Moore v. Greenville Restaurants, Inc.

Annotate this Case

287 S.C. 295 (1985)

337 S.E.2d 892

Rose M. MOORE and Virginia T. Moore, Appellants, v. GREENVILLE RESTAURANTS, INC., a corporation, Respondent.

0587

Court of Appeals of South Carolina.

Heard October 16, 1985.

Decided December 2, 1985.

George F. Townes, of The Finley Law Firm, Pickens, for appellants.

Robert C. Wilson, Greenville, for respondent.

Heard Oct. 16, 1985.

Decided Dec. 2, 1985.

GARDNER, Judge:

Rose M. Moore and Virginia T. Moore (the lessors) brought this declaratory judgment action against Greenville Restaurants, Inc., (the lessee) to construe certain provisions of a lease which was originally between James and Otis Moore, as lessors and James Little, as lessee, of certain property on which a restaurant and the Wicked Bar and Lounge are now located. The rent for the leased property includes two percent of the gross bar sales. The lease states *296 that, "gross sales shall be interpreted as the aggregate amount of all sales in and through the restaurant (bar) ... and all other business done in or through the restaurant (bar) ... excepting: receipts from telephones, cigarette machines, music boxes and all other vending type machines excepting those vending food products." The issue of the case is whether money taken in by video game machines, which were not in existence at the time the lease was entered into in 1965, ought to be included under the words, "and all other vending type machines...." The appealed order found that it was the intent of the parties that video game machines would come within this exception. We affirm.

The trial judge, in reaching his decision, found the quoted language to be ambiguous; he then based the appealed order largely upon the rule that leases must be construed most strongly against the lessor. While the application of this rule may be doubtful because the attorneys for the original lessor and the original lessee collaborated in drawing the lease, we agree with the conclusion of the appealed order and affirm it. See Associates Financial Services Co. of S.C. v. Trade Mart, Inc., 284 S.C. 1, 324 S.E. (2d) 317 (Ct. App. 1984).
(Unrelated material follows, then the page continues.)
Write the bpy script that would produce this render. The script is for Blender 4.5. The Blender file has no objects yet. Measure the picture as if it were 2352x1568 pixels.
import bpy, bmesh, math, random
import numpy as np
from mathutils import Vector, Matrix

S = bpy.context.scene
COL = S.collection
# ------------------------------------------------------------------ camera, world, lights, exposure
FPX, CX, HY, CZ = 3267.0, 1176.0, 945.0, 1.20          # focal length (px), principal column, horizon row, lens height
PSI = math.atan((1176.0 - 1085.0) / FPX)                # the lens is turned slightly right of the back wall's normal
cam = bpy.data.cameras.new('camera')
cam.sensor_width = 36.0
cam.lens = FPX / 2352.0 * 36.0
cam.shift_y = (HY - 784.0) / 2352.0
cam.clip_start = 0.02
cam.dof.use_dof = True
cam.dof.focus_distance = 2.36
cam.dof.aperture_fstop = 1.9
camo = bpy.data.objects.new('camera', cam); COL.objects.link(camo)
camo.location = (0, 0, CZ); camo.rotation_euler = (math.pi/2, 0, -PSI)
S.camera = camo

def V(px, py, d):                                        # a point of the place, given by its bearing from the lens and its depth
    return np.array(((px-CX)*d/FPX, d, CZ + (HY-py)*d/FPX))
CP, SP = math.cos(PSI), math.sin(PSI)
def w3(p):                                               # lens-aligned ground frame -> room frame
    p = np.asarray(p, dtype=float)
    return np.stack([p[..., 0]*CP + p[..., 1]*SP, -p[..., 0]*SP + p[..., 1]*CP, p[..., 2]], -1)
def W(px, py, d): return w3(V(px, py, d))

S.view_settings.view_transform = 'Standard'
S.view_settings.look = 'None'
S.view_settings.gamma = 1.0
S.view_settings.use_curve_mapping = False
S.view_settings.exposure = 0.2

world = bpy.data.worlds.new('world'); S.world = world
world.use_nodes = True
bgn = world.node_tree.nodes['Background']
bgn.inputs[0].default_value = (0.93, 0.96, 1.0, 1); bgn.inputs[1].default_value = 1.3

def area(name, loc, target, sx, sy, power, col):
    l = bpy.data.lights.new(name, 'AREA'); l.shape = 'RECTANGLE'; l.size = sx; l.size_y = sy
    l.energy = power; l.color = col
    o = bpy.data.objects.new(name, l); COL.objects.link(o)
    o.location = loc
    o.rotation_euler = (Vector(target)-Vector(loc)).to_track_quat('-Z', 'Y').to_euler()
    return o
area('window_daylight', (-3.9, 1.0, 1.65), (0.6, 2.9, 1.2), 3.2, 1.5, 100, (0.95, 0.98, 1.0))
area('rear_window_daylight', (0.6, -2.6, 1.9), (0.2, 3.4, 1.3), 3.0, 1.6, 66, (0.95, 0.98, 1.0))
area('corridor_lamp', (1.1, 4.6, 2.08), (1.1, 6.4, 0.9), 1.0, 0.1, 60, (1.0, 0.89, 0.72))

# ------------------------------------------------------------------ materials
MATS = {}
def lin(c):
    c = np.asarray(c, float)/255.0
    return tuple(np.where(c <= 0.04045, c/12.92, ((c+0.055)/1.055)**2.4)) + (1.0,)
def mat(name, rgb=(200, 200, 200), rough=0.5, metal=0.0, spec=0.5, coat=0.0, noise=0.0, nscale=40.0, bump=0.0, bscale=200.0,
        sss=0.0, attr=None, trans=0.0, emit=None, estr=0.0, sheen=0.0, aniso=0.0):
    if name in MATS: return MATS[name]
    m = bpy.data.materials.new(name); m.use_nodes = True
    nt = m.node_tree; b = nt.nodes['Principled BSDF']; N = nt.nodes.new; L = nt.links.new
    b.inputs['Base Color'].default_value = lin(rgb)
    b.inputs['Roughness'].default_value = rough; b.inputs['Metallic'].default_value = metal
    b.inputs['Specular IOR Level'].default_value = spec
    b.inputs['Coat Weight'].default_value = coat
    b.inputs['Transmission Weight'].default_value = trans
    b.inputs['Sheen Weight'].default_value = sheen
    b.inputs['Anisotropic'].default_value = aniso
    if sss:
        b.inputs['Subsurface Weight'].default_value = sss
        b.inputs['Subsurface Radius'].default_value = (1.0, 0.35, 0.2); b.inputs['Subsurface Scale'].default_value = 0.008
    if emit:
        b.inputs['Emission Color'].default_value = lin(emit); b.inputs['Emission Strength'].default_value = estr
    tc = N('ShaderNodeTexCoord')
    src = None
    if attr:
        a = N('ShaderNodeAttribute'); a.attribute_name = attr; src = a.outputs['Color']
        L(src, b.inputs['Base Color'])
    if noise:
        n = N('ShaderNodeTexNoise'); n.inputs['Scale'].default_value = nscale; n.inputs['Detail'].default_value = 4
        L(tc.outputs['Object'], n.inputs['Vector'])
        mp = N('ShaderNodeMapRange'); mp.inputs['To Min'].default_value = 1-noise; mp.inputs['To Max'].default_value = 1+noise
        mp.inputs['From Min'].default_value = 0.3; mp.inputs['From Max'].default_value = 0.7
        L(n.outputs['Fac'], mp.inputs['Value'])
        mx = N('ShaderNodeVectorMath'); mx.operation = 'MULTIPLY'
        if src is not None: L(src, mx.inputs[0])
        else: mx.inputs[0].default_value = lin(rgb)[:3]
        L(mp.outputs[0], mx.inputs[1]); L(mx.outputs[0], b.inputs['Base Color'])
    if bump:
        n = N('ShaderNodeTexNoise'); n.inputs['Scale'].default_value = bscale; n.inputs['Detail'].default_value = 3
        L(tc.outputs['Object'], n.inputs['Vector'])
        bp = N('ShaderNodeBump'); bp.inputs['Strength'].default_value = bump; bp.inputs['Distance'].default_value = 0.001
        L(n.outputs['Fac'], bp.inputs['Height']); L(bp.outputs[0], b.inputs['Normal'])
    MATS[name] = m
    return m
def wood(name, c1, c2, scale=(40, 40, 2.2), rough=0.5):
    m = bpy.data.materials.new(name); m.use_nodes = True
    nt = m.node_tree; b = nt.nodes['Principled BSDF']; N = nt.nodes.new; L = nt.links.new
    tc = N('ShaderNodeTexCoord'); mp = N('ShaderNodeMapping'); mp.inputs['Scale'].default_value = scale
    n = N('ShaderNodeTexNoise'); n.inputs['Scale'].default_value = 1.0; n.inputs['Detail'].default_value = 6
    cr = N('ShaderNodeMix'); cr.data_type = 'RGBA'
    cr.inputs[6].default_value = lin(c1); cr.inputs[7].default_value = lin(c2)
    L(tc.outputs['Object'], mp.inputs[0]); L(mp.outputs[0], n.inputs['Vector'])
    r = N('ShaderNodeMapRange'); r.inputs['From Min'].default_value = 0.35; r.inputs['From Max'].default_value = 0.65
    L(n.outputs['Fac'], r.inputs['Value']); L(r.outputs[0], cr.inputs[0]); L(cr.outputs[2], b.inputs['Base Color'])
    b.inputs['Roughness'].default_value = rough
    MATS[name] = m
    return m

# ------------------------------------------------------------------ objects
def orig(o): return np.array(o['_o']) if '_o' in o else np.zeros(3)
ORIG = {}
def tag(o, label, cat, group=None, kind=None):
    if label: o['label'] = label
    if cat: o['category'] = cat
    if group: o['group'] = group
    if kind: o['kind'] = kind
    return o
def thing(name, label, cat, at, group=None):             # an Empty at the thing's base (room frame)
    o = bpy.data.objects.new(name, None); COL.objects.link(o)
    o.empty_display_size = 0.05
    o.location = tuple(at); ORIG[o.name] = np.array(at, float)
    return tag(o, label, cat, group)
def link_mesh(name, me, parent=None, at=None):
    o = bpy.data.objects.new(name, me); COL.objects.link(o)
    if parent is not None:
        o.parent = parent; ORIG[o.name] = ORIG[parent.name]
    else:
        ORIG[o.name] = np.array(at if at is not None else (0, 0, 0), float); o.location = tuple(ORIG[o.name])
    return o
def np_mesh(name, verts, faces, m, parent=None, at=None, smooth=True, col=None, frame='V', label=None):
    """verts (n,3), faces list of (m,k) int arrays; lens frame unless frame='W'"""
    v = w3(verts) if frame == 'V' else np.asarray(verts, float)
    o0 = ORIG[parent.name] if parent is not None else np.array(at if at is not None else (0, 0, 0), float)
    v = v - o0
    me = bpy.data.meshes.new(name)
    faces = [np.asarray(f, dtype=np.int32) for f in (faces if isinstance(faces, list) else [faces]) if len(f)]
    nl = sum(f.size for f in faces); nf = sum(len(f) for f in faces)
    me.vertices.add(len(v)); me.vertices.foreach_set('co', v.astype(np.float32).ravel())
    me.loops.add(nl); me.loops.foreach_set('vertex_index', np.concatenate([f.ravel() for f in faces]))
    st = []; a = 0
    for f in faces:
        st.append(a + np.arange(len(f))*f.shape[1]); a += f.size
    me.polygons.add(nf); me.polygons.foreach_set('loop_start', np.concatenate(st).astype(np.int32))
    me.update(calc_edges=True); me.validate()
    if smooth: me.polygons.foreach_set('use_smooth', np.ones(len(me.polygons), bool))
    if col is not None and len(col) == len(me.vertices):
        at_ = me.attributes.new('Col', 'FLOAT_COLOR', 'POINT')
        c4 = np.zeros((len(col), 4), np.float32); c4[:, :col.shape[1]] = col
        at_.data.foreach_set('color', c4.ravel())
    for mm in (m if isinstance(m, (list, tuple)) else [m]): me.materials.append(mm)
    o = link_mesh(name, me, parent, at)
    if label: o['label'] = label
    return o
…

We hold that by the use of the words "music boxes and all other vending type machines excepting those vending food products" no ambiguity was created. A music box furnishes entertainment just as a video game machine does. Music boxes and video games have another common characteristic, i.e., each is a coin operated machine. An accepted definition of the word "type" is "a kind, class or group having distinguishing characteristics in common." WEBSTER'S NEW TWENTIETH CENTURY DICTIONARY OF THE ENGLISH LANGUAGE UNABRIDGED 1978-1979 (2nd Ed. 1969). Using this definition of the word "type" we find no ambiguity in the language of the lease and hold that the video game machines, since they do not vend food products, come within the exceptions set forth in the lease. For this reason, the appealed order is affirmed.

Affirmed.

SHAW, J., and LITTLEJOHN, Acting J., concur.